In seven days from this moment I’ll be sipping coffee in the foothills of the Appalachian mountains, and enjoying a much deserved break from the Chaos of the North. In 14 days from this moment we will be putting the finishing touches on my dear Sister’s wedding, and organic family-made efforts one year in the making. We’re binding two branches of a family tree together as one.
The expansion of the Great Lakes Metropolitan region is happening at an alarming rate. Entire villages that comprised of nothing more than a few family farms during my childhood, now are same location of some several hundred homes, all stacked on top each other and priced at about three-quarters of a million dollars. It’s a far cry from the environment we have grown up, but with progress that favors of more people per square inch, the family farms and tight-knit communities need to get kicked to the curb. It’s easier for this younger generation to stay ‘tight-knit’ by their electric-powered devices by way of whatever social media platform is popular at the time. They don’t need to actually see these people with their eyes or hear them with their ears, or touch them with their hands. No need for sustained eye contact, no handshakes, none of it. But I’m falling away from my point. The point is I’m very delighted to escape to a place in our fine country that very much represents those values that are not important Up North anymore.

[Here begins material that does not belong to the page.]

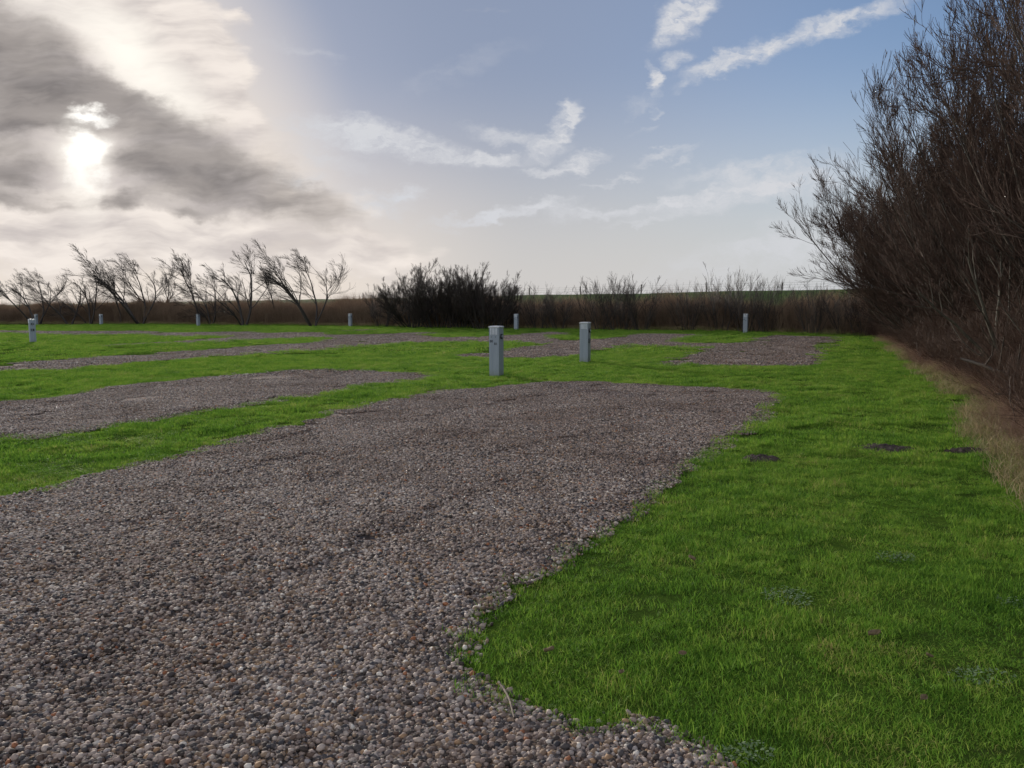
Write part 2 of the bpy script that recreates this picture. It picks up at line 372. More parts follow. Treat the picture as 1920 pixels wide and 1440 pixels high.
# ------------------------------------------------------------------ instancing of uncountable stuff
def gn_scatter(name, protos, P, rot, scl, idx, label, cat):
    src = bpy.data.collections.new(name + '_source')
    for k, me in enumerate(protos):
        o = bpy.data.objects.new('%s_clump_%02d' % (name, k), me); src.objects.link(o)
    me = bpy.data.meshes.new(name)
    me.vertices.add(len(P)); me.vertices.foreach_set('co', np.asarray(P, dtype=np.float32).ravel())
    a = me.attributes.new('rot', 'FLOAT_VECTOR', 'POINT'); a.data.foreach_set('vector', np.asarray(rot, dtype=np.float32).ravel())
    a = me.attributes.new('scl', 'FLOAT_VECTOR', 'POINT'); a.data.foreach_set('vector', np.asarray(scl, dtype=np.float32).ravel())
    a = me.attributes.new('idx', 'INT', 'POINT'); a.data.foreach_set('value', np.asarray(idx, dtype=np.int32))
    for p_ in protos[:1]:
        if p_.materials: me.materials.append(p_.materials[0])
    o = obj(name, me); tag(o, label, cat, kind='stuff')
    ng = bpy.data.node_groups.new(name + '_scatter', 'GeometryNodeTree')
    ng.interface.new_socket('Geometry', in_out='INPUT', socket_type='NodeSocketGeometry')
    ng.interface.new_socket('Geometry', in_out='OUTPUT', socket_type='NodeSocketGeometry')
    N = ng.nodes; L = ng.links
    gi = N.new('NodeGroupInput'); go = N.new('NodeGroupOutput')
    ci = N.new('GeometryNodeCollectionInfo'); ci.inputs['Collection'].default_value = src
    ci.inputs['Separate Children'].default_value = True; ci.inputs['Reset Children'].default_value = True
    ip = N.new('GeometryNodeInstanceOnPoints'); ip.inputs['Pick Instance'].default_value = True
    def na(nm, ty):
        x = N.new('GeometryNodeInputNamedAttribute'); x.data_type = ty; x.inputs['Name'].default_value = nm; return x.outputs['Attribute']
    er = N.new('FunctionNodeEulerToRotation'); L.new(na('rot', 'FLOAT_VECTOR'), er.inputs[0])
    L.new(gi.outputs[0], ip.inputs['Points']); L.new(ci.outputs[0], ip.inputs['Instance'])
    L.new(na('idx', 'INT'), ip.inputs['Instance Index']); L.new(er.outputs[0], ip.inputs['Rotation']); L.new(na('scl', 'FLOAT_VECTOR'), ip.inputs['Scale'])
    L.new(ip.outputs[0], go.inputs[0])
    md = o.modifiers.new('scatter', 'NODES'); md.node_group = ng
    return o

def blades(rng, n, rad, hmin, hmax, w, lean, curl, mat, name, square=False):
    """a clump of n curved blades, five vertices each"""
    a = rng.uniform(0, 2 * np.pi, n); r_ = rad * np.sqrt(rng.uniform(0, 1, n))
    base = np.c_[r_ * np.cos(a), r_ * np.sin(a), np.full(n, -0.005)]
    h = rng.uniform(hmin, hmax, n) * (0.75 + 0.5 * rng.uniform(0, 1, n) ** 2)
    az = rng.uniform(0, 2 * np.pi, n); ln = np.abs(rng.normal(0, lean, n)) + 0.12
    d = np.c_[np.cos(az) * np.sin(ln), np.sin(az) * np.sin(ln), np.cos(ln)]
    ln2 = np.minimum(ln + np.abs(rng.normal(curl, curl * 0.6, n)), 1.9)
    d2 = np.c_[np.cos(az) * np.sin(ln2), np.sin(az) * np.sin(ln2), np.cos(ln2)]
    ww = w * rng.uniform(0.6, 1.3, n)[:, None]
    wa = az + rng.normal(0, 0.9, n) + np.pi / 2
    s_ = np.c_[np.cos(wa), np.sin(wa), np.zeros(n)] * ww * 0.5
    m1 = base + d * (h * 0.5)[:, None]; tip = m1 + d2 * (h * 0.55)[:, None]
    V = np.stack([base - s_, base + s_, m1 + s_ * 0.85, m1 - s_ * 0.85, tip], 1).reshape(-1, 3)
    i = np.arange(n)[:, None] * 5
    q = i + np.array([[0, 1, 2, 3]]); t3 = i + np.array([[3, 2, 4]])
    tone = rng.uniform(0, 1, n)
    return mesh_np(name, V, [q, t3], mat, True, {'tone': np.r_[tone, tone]})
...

The drive to our destination is just under 12 1/2 hours. Who drives that far!? Anyone from the Midwest, without a second guess. It’s in our nature. We plan to leave in the middle of the night as to beat Chicago rushhour traffic before the wealth of Chicago’s citizens are awake and on the road. The most uneventful leg of the trip is hitting Indiana, because the route I typically take, requires me to essentially go through the state on a forty five degree angle, maximizing my time spent on flat farmland landscapes that stretch for hours. This approach to travel is rewarded, because depending on the timing, as the sun starts to rise and the world starts to wake up, you start to increase your altitude into the mountainous regions of the South. Everything from this area of the country screams with life and history. It embodies a culture that I often say does not exist Up North anymore. We like to “put things on display” for others to admire up north, whereas down south it seems much more like people are just being their authentic selves and that being on display to an outsider Midwest denizen like myself is in itself admirable.
I can’t wait for this adventure to begin. I need a break.